By ◆ Juppie on Thursday, March 18, 2010 @ 9:41 PM


When I was on my school trip to Yosemite National Park, I spent quite a bit of time with a classmate from 7th grade. We had been friendly then, but not particularly close - we don't eat lunch together or have any of the same classes, so the most we really did during this school year was wave when we saw each other. However, on the Yosemite trip, I was in the same hiking group as her, and since that made her in the same rotation as me, I stuck with her whenever I could. (After all, I couldn't really stay with my cabinmates what with them being in a different rotation.)

Well, one day, she asked me a question out of the blue, which she had thought up spontaneously, "Do you know what the difference between a main friend and a best friend is?" It was one of the oddest questions I'd ever been asked. I'd never heard the term "main friend" before.

The girl considered main friends to be people who you spend time with on a regular basis - your usual group of friends - while she thought of best friends to be people who you were with practically all the time. She said that she hadn't really ever had a best friend. She asked another girl the same question that she'd asked me and got pretty much the same interpretation.

I, however, had a different opinion.
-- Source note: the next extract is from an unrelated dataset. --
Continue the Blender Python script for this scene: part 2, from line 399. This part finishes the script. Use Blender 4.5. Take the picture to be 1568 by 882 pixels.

I agreed with what "main friends" are, but I thought "best friends" were not necessarily the people always by your side. I thought best friends were people who you could really trust, who you really felt in tune with. People who you feel you can always be yourself around and they'll still like you for it. (Which begs the question: If you put on a mask when you're around your friends, are they really your friends at all?) The girl who asked me the question says she thinks that the two people who were my cabinmates were my best friends. Are they? I hold them in high esteem and I am with them every day (well, besides the weekend). In her definition of a best friend, they are my best friends. I would like to call them my best friends in my definition too, but I'm still considering which of the friends I have had are really, really best friends.

Anyhow, something interesting went on at school the other day. There were assemblies during the day because the son of one of the teachers was visiting California for a performance. He is part of a group of musicians called the 5th House Ensemble. There are a total of 10 musicians, but we only saw 3 of them since 7 were not available to come to our school. The teacher's son plays the piano, while the two other people who came played the cello and flute. They talked about how music is connected to imagery, and they played us some pieces. Then they asked us to pick the picture that we thought best suited the music out of four options.

The options were:
- A picture of nighttime and two people dancing
- A picture of a dog wearing a little costume
- A picture of a cafe at nighttime (it was a painting by Vincent Van Gogh)
- A picture of...Well...It was rather abstract.

Unfortunately, many students thought it would be funny to pick the picture of the dog, even though it really had little relation to the music (the music was dark and brooding and intense, and perhaps the fourth option would have suited it best). But I suppose the kids should have their fun while they're young and have more chances to.

The last piece played by the 5th House Ensemble was a song that is supposed to make you feel like you're underwater. (Sadly, I don't remember the name of the composer, though I believe the part of the music we heard was called The Sea Nocturne or something along those lines) Performers of this set of music put on black masks, shine blue light on themselves (today's performers just showed an animated image of the ocean), and use their instruments in odd ways. The cello can produce a sound that is somewhat like the sound seagulls make. Glass can be placed inside of a piano and a chisel can be used to hit it, but we didn't get to see the fancy stuff with the piano because it only works with a grand piano and the school only has a stand-up kind. I'd like to try it at home, but the piano player said it wasn't a good idea, and you'd have to do it a special way anyhow to avoid damaging your piano.

Their profession is great. They can do what they love and make money off it. While I was at Yosemite, the chaperone and hiking group leader encouraged us to follow our dreams, and not take on a job that we feel like we have to, such as for money's sake. And they said that if you can get a job that you love and that pays you a lot, then that's great. (But of course there's a lot of cases in which you can't have both.)